* _Short problem_
Find the lines with "Write" in them and copy them out.

* _Stored data_
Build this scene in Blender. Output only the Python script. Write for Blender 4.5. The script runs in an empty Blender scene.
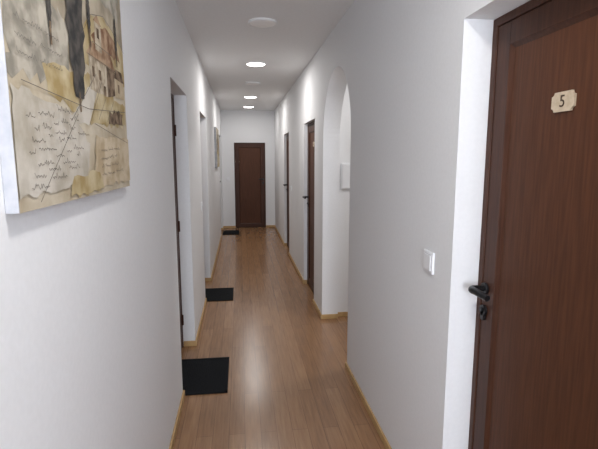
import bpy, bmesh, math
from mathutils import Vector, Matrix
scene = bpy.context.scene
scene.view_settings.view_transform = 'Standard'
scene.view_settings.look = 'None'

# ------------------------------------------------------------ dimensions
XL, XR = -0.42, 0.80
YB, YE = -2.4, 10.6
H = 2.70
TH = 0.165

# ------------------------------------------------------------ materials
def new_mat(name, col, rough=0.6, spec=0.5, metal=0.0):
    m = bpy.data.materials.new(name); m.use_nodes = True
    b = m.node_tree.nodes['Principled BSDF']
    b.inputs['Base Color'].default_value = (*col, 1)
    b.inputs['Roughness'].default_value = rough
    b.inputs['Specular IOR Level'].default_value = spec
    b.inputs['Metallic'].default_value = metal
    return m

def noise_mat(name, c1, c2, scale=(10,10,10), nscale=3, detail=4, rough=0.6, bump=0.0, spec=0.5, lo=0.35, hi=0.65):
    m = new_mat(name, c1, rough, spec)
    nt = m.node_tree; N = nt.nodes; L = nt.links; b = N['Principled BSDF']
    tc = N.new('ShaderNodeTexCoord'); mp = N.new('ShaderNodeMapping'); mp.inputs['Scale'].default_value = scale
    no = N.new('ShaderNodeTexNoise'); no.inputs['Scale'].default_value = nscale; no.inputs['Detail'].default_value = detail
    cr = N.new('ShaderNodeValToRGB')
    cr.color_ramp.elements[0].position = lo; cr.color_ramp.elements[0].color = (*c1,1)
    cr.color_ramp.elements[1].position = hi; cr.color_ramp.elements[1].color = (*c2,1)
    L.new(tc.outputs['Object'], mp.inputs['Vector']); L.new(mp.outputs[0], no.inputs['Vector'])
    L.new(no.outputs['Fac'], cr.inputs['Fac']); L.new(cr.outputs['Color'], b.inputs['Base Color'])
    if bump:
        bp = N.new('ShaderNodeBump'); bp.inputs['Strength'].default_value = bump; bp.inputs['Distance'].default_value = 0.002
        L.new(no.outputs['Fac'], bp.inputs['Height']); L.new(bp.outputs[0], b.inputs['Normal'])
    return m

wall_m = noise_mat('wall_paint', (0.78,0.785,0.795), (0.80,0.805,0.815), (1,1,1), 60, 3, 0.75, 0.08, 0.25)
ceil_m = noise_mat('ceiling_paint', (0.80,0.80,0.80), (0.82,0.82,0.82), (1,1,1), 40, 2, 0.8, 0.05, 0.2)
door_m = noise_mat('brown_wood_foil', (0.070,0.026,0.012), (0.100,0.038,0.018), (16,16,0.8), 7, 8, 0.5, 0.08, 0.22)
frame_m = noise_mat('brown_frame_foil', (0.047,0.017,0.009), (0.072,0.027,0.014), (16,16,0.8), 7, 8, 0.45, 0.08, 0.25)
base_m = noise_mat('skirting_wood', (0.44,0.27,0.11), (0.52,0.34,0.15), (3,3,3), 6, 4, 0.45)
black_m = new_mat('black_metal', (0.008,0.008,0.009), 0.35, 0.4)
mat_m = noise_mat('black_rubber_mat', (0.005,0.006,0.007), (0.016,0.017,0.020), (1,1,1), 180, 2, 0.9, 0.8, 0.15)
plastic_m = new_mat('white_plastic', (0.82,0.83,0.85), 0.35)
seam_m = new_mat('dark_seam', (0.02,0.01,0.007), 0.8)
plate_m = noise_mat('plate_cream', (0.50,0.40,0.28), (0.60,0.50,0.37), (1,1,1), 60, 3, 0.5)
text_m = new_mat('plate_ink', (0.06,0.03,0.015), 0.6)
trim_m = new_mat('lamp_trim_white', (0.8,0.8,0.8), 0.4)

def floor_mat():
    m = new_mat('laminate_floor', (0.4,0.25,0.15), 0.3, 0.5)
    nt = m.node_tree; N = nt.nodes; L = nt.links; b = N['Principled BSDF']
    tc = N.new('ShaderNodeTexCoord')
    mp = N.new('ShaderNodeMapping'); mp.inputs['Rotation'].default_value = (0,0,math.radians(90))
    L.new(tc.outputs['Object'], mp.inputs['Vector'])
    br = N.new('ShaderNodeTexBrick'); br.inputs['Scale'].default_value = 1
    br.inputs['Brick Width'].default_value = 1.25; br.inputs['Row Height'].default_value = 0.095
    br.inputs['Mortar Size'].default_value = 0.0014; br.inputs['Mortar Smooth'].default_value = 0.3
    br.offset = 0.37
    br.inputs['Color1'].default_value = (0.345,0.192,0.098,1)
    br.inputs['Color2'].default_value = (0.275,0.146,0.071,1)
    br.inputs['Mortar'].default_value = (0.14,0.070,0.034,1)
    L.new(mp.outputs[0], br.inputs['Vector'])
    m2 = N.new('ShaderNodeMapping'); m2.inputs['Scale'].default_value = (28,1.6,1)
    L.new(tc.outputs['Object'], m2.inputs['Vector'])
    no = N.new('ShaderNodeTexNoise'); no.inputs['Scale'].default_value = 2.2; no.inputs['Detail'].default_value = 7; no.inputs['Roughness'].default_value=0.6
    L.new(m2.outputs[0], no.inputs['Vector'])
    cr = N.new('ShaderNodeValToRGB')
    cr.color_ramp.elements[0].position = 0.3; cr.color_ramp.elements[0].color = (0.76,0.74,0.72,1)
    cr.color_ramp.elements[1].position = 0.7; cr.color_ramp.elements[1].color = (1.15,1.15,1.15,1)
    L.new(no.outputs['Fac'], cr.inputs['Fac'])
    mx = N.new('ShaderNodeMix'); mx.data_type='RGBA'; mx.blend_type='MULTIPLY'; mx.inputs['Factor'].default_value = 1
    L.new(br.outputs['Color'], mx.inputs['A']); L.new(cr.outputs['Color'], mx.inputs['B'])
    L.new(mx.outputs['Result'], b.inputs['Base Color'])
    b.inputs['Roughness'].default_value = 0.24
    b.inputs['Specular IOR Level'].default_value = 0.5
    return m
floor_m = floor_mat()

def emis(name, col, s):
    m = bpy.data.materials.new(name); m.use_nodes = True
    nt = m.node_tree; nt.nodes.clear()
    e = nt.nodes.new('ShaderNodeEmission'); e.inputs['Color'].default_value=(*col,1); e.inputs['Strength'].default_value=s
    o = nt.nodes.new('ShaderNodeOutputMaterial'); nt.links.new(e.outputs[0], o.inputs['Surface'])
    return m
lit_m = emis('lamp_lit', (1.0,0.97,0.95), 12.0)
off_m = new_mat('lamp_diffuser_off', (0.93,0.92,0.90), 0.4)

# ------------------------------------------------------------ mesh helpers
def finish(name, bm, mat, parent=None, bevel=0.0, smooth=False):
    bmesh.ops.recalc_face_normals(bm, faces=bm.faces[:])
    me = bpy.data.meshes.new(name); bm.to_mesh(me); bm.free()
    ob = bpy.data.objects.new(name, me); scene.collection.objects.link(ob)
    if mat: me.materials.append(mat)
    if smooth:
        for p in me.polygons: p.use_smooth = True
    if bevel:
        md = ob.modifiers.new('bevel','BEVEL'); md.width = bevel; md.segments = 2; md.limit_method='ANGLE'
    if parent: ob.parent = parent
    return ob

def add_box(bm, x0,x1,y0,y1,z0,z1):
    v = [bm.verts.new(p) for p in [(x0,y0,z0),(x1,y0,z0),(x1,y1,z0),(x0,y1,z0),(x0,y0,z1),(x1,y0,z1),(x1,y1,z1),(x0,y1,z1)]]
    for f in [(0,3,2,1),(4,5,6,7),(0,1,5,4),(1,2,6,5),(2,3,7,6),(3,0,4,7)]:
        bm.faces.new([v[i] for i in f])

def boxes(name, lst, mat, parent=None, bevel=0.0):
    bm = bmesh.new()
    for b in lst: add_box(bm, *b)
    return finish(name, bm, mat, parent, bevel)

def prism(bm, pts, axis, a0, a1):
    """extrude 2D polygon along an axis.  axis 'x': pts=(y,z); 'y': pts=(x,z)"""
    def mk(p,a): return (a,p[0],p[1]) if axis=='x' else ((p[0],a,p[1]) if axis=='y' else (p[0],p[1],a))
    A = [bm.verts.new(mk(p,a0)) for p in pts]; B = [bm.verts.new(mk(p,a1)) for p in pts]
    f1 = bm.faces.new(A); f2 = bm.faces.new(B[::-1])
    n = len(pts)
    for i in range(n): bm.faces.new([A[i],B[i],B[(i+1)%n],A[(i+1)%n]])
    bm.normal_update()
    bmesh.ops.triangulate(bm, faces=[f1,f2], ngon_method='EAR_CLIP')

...

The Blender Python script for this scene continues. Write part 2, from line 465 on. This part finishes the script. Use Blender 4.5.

==

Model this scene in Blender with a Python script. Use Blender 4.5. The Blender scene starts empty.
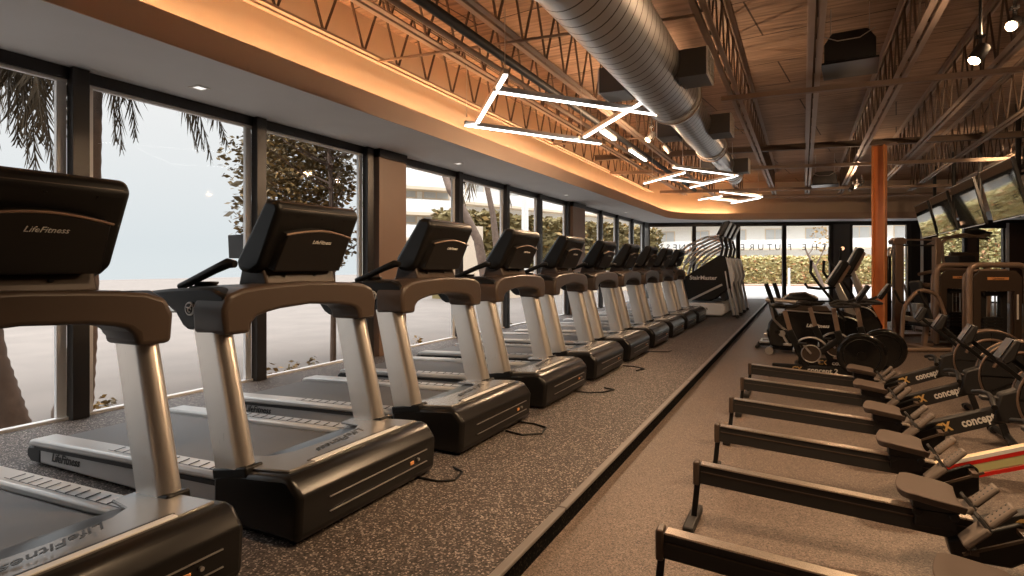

* _Answer for this exercise_
Build this scene in Blender. Output only the Python script. Write for Blender 4.5. The script runs in an empty Blender scene.
The Blender Python script for this scene continues. Write part 2, from line 465 on. This part finishes the script. Use Blender 4.5.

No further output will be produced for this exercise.